Lemon waste hybrid pigments and EOs were successfully synthetized using MMT and CHT nanoclays as hosts for dye and EO adsorption. The best synthesis conditions to ensure the maximum adsorption of lemon dye were found using 50% (v/v) ethanol and distilled water with HT and MMT, respectively. The modifier contents used were optimized by using statistical design of experiments and they were influenced by the nanoclay type: 5 wt% of surfactant (SDS) and 5 wt% of aluminum salt as mordant were used for HT; while 10 wt% CPB, 5 wt% of aluminum salt as mordant and 1 wt% of silane were used for MMT. Interesting colors were achieved with the addition of nanopigments to a polyester-based matrix (INZEA), in particular at 7 wt% loading. However, some decrease in mechanical and thermal properties was observed for the obtained nanocomposites which were linked to some nanopigment agglomeration and limited nanoclay exfoliation in the polymer matrix. A significant effect of the surfactant concentration used to synthetize the lemon hybrid EOs was observed. Surfactant (10 wt%) was fixed and the best synthesis performance was found with MMT nanoclay. The EO content was increased to 300 wt% and an evaporation/adsorption process at 50 °C was performed. The INZEA-based nanocomposites added with lemon hybrid EO showed interesting odorous properties, increasing the thermal stability of the lemon EO by its inclusion into the nanoclay.

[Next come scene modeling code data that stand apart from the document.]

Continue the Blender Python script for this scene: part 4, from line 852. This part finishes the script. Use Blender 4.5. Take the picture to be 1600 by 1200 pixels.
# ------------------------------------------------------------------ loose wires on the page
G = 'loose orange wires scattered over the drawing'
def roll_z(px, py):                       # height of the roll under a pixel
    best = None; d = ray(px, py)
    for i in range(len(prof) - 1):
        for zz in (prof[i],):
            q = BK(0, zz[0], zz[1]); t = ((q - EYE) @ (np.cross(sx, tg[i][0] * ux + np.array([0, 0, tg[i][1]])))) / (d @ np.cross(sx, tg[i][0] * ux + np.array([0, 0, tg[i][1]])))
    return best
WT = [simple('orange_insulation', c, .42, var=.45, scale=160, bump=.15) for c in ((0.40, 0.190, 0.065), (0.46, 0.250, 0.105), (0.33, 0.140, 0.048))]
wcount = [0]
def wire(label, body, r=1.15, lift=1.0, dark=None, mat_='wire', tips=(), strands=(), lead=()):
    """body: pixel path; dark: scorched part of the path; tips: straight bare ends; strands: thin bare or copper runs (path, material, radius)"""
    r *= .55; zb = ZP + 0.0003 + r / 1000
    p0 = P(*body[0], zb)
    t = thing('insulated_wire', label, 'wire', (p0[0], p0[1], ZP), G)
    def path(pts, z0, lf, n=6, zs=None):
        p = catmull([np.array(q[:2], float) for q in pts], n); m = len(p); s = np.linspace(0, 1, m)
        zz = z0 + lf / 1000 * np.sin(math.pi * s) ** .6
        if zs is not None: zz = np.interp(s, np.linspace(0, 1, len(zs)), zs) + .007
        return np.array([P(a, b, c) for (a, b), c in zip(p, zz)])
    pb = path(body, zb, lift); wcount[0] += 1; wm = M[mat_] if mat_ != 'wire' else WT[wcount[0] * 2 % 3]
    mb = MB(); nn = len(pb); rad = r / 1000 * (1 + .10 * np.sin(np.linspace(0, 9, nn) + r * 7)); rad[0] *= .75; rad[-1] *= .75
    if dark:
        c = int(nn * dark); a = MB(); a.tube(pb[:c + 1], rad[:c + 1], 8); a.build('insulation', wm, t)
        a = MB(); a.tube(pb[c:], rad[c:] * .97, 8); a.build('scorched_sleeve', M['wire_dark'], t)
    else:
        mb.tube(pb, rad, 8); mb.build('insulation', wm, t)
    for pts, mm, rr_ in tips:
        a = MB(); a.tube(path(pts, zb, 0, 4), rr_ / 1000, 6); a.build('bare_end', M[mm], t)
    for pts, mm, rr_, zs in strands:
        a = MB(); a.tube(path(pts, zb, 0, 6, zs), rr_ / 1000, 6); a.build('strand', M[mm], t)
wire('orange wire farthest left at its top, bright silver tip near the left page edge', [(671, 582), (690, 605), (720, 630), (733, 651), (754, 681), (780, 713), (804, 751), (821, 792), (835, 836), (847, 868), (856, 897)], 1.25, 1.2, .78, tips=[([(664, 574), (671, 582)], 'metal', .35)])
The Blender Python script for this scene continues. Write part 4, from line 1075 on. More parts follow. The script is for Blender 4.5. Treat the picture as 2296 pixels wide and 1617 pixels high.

In conclusion, lemon waste dye and EO incorporated into nanoclays have demonstrated their potential to be added in polyester-based nanocomposites as coloring and odor additives with a limited reinforcing effect. Further work will be needed to improve the interaction between the polymer matrix and the nanoclays. In addition, organoleptic behavior, release kinetics and antioxidant/antimicrobial properties are other important issues that would be also necessary to be evaluated to improve the functionality of the obtained formulations.